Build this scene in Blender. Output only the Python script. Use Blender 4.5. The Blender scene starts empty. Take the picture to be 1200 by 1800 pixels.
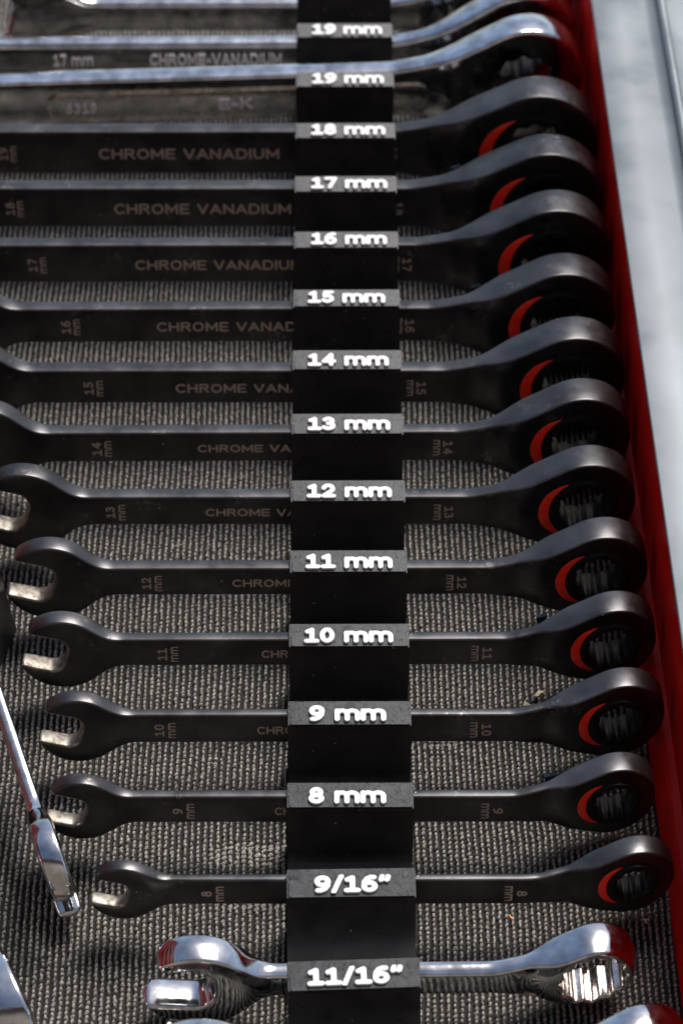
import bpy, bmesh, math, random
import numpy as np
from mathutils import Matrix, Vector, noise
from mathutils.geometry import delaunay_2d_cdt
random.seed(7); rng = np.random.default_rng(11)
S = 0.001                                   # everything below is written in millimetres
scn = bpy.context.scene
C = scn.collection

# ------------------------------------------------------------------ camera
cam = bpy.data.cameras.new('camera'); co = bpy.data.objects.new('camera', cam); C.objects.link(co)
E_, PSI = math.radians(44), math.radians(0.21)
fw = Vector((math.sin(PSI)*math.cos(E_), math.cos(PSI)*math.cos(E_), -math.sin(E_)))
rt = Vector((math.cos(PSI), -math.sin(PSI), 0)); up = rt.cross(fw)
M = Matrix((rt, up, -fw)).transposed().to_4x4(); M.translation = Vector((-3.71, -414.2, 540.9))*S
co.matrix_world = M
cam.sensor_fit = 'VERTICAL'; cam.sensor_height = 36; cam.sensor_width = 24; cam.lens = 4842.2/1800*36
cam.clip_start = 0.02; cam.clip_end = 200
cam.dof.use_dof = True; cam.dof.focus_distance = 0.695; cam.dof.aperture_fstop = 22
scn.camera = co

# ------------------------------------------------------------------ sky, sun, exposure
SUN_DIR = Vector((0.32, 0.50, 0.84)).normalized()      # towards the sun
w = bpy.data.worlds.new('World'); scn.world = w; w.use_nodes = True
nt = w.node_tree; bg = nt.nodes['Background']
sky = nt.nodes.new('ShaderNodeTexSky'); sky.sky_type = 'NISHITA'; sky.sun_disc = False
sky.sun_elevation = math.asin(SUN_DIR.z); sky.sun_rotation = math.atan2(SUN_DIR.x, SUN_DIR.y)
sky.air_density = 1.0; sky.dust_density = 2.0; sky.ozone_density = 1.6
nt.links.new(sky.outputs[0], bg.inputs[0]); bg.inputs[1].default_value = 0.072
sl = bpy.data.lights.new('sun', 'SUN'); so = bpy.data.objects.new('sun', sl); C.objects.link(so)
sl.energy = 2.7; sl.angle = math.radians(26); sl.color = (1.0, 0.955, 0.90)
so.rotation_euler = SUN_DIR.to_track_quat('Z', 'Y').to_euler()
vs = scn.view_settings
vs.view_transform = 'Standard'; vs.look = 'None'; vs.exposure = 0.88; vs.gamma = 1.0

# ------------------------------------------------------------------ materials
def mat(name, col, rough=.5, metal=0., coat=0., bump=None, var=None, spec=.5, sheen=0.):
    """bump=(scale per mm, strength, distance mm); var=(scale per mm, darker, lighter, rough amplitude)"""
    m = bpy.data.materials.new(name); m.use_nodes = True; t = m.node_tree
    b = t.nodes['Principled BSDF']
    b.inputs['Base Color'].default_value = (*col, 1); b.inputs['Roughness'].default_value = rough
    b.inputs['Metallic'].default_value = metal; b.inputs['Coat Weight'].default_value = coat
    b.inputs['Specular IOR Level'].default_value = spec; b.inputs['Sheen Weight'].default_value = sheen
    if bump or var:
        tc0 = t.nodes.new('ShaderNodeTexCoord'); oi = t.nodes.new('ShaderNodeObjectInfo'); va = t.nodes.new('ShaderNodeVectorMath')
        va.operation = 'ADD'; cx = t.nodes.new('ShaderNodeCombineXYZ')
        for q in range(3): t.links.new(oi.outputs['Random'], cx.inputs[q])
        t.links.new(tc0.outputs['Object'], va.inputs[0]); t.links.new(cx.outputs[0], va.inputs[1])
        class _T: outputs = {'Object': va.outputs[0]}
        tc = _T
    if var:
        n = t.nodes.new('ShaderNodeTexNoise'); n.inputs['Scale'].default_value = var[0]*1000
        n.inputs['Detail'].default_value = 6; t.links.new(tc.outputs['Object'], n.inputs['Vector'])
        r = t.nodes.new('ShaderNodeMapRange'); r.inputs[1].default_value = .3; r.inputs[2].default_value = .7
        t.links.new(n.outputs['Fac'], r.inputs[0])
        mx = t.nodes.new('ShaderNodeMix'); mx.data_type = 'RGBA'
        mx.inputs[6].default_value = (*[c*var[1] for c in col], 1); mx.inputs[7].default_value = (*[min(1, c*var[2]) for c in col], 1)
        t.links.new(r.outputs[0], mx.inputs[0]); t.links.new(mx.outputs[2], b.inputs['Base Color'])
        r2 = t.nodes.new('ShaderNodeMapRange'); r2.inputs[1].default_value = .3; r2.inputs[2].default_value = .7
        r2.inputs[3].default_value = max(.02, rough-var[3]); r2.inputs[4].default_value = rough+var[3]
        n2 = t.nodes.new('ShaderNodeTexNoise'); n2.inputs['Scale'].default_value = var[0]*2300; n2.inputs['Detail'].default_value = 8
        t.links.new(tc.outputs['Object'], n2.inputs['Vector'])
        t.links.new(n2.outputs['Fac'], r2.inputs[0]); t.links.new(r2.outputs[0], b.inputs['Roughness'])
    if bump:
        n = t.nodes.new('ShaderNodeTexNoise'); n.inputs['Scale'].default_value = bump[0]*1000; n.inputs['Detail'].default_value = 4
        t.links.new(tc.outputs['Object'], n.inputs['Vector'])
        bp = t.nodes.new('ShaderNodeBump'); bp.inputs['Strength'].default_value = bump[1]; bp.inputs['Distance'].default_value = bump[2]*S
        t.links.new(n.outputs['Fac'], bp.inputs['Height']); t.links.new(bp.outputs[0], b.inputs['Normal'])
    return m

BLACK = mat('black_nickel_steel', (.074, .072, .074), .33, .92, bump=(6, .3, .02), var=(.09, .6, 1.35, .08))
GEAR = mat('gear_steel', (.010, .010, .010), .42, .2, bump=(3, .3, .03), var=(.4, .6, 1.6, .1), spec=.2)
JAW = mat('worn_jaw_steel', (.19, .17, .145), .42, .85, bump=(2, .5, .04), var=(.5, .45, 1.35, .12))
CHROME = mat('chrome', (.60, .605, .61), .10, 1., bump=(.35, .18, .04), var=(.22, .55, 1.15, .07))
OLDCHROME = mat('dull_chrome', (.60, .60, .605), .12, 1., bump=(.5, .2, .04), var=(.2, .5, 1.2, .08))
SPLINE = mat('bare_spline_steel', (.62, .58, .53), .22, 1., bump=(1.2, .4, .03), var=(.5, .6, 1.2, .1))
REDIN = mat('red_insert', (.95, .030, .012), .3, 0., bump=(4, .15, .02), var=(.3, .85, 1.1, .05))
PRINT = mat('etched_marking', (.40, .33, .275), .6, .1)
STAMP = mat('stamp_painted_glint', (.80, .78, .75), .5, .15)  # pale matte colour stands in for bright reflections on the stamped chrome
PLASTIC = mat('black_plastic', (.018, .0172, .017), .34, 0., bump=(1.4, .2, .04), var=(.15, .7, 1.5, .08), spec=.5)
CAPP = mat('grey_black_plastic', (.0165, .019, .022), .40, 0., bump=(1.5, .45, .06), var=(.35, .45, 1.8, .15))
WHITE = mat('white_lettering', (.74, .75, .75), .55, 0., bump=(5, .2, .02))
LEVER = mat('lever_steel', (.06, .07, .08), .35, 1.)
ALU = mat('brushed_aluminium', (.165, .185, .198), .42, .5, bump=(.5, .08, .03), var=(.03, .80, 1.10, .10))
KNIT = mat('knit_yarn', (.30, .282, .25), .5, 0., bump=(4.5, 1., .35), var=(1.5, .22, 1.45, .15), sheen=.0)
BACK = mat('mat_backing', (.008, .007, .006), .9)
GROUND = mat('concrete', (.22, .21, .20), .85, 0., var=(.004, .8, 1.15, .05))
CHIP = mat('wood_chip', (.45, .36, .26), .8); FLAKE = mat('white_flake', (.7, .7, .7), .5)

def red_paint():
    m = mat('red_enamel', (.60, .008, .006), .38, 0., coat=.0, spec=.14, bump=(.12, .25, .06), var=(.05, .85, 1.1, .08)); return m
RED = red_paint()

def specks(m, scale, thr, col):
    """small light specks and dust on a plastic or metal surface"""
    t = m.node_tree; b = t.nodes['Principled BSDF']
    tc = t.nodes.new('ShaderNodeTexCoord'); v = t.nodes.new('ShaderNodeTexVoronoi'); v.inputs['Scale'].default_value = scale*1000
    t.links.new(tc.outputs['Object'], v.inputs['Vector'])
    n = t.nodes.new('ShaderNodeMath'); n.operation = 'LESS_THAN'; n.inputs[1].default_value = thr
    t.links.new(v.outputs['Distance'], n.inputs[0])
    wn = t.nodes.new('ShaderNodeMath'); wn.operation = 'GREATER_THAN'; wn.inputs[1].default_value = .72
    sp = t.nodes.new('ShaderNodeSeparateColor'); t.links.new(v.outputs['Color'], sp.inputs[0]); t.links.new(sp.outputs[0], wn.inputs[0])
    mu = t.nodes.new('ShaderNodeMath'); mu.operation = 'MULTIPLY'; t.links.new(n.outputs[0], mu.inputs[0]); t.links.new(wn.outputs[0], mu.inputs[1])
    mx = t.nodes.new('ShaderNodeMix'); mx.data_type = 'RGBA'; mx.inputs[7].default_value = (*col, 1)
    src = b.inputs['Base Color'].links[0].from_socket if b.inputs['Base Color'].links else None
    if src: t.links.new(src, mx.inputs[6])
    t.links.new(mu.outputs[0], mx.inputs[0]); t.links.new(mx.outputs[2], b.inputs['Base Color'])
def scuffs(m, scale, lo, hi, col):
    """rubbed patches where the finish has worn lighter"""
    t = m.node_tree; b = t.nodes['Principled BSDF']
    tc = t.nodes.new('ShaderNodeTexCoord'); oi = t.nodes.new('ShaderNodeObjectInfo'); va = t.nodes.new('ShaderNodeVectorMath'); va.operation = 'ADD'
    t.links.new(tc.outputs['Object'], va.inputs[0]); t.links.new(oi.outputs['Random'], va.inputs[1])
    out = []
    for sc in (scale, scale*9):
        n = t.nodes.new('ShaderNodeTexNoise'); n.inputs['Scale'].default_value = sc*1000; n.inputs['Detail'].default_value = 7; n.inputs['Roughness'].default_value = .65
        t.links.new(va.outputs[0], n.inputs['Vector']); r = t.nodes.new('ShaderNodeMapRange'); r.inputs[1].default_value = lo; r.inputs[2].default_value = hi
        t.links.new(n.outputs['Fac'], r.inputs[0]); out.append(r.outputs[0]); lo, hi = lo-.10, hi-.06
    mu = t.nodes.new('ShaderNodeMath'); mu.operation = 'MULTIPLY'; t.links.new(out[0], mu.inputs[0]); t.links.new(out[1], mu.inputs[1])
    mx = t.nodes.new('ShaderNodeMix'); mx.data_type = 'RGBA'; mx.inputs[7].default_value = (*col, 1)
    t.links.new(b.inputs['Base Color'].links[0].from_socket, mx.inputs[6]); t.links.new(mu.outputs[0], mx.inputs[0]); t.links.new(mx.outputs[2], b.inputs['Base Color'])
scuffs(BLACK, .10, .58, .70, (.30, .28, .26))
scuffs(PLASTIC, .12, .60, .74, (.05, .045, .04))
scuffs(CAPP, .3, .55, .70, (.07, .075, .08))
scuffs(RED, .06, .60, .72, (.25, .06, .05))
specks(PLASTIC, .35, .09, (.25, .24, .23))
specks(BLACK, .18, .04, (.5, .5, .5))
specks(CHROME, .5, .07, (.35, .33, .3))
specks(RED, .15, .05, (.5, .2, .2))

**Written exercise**
Restate exactly, please, only the lines between the start of the data and the line containing "C = scn.collection", both ends included, skipping the pictures.

**Problem solution**
Build this scene in Blender. Output only the Python script. Use Blender 4.5. The Blender scene starts empty. Take the picture to be 1200 by 1800 pixels.
import bpy, bmesh, math, random
import numpy as np
from mathutils import Matrix, Vector, noise
from mathutils.geometry import delaunay_2d_cdt
random.seed(7); rng = np.random.default_rng(11)
S = 0.001                                   # everything below is written in millimetres
scn = bpy.context.scene
C = scn.collection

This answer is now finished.